If I were to come up with only one word (and that would be difficult) to describe the way Judy cooks, it would be - Simple. Simplicity of ingredients, each contributing to the ultimate outcome and complimenting one another to paint a masterpiece in taste. 
Clockwise from Top Left - Lemon Thyme, Italian Parsley, French Thyme, Sage, Rosemary, Lemon Zest, Garlic, Sea Salt
It's this time of year that I have an abundance of herbs that I begin to think of preserving for the coming months. Sage, Rosemary, Thyme. The freshness of these combined with the pungency of some garlic cloves and perhaps a little lemon zest and salt all chopped together and made into a heady melange of perfumes reminding me of the Tuscany that I love. Of the stalls brimming with the freshest produce the likes you have never seen before. The tastes given to you by vendors to feed into that complete sensory overload that you will remember and recall whenever you become "homesick" for your adopted country. An herb mix to sprinkle on your chicken or pork dishes. Maybe a baked piece of Cod or Sea Bass. Possibly some carrots pulled right from the garden, washed and tossed with some olive oil and roasted until just tender. But, most importantly, you will recall that new friend who shared this recipe with you that you swear you have known all of your life. The one who helped you "become" Italian and experience life as you know it should be lived, the Divina - Judy Witts-Francini.
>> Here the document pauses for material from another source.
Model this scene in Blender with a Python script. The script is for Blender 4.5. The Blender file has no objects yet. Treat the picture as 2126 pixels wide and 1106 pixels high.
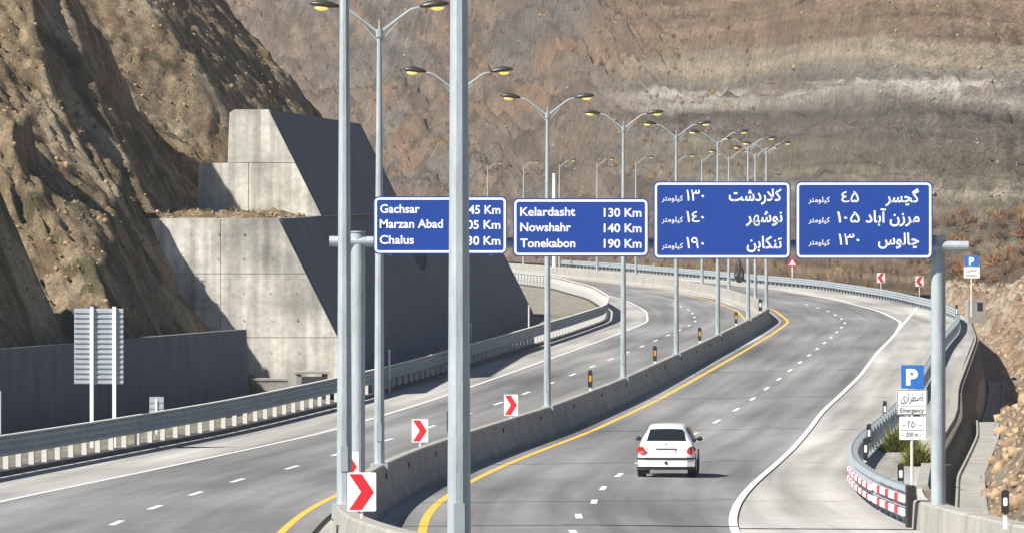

The Final Chop Waiting to Dry
Tuscan Herbs
1 Cup Rosemary leaves
1 Cup Sage leaves
1 Cup Italian Parsley
½ Cup Thyme
Strips of Lemon zest
2-3 Garlic cloves, sliced
1 tsp. Salt, plus more as needed

Place the herbs, garlic and lemon zest on a large cutting board, sprinkle with the salt and using a chef’s knife or mezzaluna begin chopping until all is combined to a fine texture. About 20 minutes – really!

Once you have finished chopping and are satisfied with the degree of fineness, place in a wide bowl or on a baking sheet and leave out to dry. Depending upon the weather, this can take a few days to a week. Every time you pass by, “fluff” it and release some “Tuscany” into your surroundings. When dried, place in a jar and use to season your cooking. This mixture does not need to be refrigerated. And, remember that this mixture already has salt, so use accordingly with your recipes.

Note – Any combination or amount may be used. This is a recipe that is not written in stone and you can use what is on hand and constantly replenish what you have used.


  1. I feel a little more Italian already! This sounds like a trip to the Farmer's Market an a must do!

  2. I can't tell you how wonderful my house smells while these herbs dry. Tonight, some roast potatoes with them to compliment my roast chicken.

  3. I think I will make a trip to our farmers market this next weekend and make up a batch for the winter months. Does this keep for an extended period???

  4. Yes Dean. Keep it in a cool, dry cupboard away from heat and it will be wonderful up to 6 months. I use it on fish, pork, steaks, chicken, vegetables - almost anything. And the great thing is that you can keep adding to it when you are getting low. Extra parsley hanging around? Chop it up, let it dry and throw it in. Same with any extra herbs you have on hand that compliment the mixture.